Sometimes it is very hard to understand why operating day rates for a drilling rig (jack-ups in the Middle East) in this case) can fluctuate so much and go from $120k to $ 75k or from $ 200k to $110k. There is no straight logic in how rig owners can reduce their day rates by almost half and still be profitable. Well, there is if you demystify it. 


Looking at this table with the average Net Profit margins (source: WikiInvest) of major jack-up rigs operators it is very clear - profits in this category are extremely healthy even during the last oil downturn in 2008 / 2009 and, as a matter of fact, the highest in the oil and gas industry (next biggest is Seismic category ~20%).  On this chart, you can see margins, average Brent price, day rates for standard and high-spec rigs.


Day rates are average and vary from country to country

Another interesting observation - profits were consistent in the 30s for 2006-2009 and in 20s between 2010-2014. Given the day rates continued to climb, perhaps costs to operate increased significantly, which may be attributable to personnel and increased safety standards. 

Is there a fair equilibrium in the market place for drilling rigs, whereby supernormal profits should not be taking place OR it is totally acceptable to have excessive profits at times of high demand and financial losses when times are tough? Bear in mind, in those times of sustained losses, safety and reliability are at risk, as “cutting corners” is one of the things that come to mind when financial pressure is strong. 

How much does it actually cost to operate a jack-up drilling rig? Based on rig owners' financial statements, investor presentations and our estimations, average costs to run a jack-up rig in the Middle East are as follows:

  • Old standard jack-ups (~200ft) - up to $60,000 per day
  • New-build standard jack-ups (~300ft) - $90,000 to $115,000 per day
    • $40k- $50k operating cost
    • $30k (up to) finance charges
  • High-spec (cyber) jack-ups -  $100,000 to $135,000 per day
    • $45k-$60k operating cost
    • $50k (up to) finance charges

With operating costs of ~ $45k per day for old jack-ups (btw - more than 60% of rigs in the Middle East are old rigs) and ~$60 for high spec rigs, no wonder why the market here is so lucrative for rig contractors, when operating rates are much higher than the actual costs to operate a rig. Although rig operators might need a few years to build a cash cushion for “tough times” and rig idling time, such a big difference between cost-to-operate and operating rates is not justifiable; given the utilization rate in the Middle East is the highest in the world. The exception might be the rig range of standard newbuilds or young rigs that still require finance charges to be paid every month. Yet, those rigs can operate at ~$50k per day and earning ~$120k in high times. 
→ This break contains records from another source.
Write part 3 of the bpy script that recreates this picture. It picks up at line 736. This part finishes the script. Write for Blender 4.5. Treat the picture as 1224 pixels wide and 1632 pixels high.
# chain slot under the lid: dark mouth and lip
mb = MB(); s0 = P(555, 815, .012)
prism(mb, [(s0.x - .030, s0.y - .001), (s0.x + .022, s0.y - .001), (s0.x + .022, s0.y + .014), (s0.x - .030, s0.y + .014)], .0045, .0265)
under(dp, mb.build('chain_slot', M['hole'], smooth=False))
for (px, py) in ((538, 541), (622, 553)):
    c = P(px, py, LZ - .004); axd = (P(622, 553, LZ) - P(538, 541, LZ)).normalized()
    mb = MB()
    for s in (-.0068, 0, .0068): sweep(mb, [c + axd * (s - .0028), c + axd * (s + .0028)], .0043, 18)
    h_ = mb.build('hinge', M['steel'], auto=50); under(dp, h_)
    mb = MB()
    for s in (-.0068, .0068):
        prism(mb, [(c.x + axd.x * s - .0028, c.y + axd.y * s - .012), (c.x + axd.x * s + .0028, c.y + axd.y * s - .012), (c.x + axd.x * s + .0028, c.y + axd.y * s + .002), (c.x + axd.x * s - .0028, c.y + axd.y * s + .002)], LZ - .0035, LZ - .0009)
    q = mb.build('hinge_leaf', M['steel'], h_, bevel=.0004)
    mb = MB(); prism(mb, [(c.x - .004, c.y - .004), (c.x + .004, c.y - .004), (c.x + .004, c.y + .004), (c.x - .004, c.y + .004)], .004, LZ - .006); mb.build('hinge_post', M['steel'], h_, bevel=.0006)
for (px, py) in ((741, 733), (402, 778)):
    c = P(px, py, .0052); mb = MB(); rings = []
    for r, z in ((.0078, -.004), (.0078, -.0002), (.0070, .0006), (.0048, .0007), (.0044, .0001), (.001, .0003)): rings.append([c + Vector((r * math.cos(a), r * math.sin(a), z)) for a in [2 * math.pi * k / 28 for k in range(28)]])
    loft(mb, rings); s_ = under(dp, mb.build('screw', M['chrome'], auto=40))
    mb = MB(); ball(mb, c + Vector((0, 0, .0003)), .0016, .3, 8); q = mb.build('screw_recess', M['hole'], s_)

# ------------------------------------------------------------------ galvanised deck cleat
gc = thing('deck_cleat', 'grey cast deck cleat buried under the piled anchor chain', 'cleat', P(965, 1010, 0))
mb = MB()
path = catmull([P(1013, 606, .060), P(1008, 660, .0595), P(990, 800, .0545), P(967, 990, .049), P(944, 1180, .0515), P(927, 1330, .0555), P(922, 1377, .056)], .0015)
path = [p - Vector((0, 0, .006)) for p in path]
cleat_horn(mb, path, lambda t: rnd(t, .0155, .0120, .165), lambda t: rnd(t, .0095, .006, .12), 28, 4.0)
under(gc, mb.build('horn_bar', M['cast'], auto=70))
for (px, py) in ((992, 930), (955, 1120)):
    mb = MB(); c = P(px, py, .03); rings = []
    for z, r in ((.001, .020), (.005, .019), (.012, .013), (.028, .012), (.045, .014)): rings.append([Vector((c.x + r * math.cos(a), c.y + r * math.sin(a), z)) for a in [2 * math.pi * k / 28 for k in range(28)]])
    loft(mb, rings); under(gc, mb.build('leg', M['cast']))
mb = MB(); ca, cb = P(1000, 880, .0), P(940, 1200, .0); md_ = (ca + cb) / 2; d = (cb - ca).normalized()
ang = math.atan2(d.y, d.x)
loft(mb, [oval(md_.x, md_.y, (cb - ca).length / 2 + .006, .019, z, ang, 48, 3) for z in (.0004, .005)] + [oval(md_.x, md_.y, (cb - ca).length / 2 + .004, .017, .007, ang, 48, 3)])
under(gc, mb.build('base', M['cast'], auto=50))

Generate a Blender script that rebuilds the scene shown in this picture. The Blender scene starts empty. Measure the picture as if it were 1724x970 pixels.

What that means is - operating rates for jack-up rigs in the Middle East have little correlation with the actual cost of running a rig, and rig owners adopt opportunistic approaches to pricing. During high demand, when everyone rushes to drill and drill, rig supply is limited, hence prices are shooting up and get-as-much-as-you-can is a norm because utilization and demand is high, but supply is low. Besides, to “save” the offshore rig industry during tough times when utilization is close to 50% (Jan 16), rig owners scrap excessive supply of rigs, to narrow the gap between supply and demand. In essence, operating in a cartel mode, although not explicitly.  

So, “know the numbers”, as it helps you to understand if you are getting a “fair” deal or when pushing the rig owner too much to reduce day rates, “cutting corners” becomes the only survival strategy for the rig owners.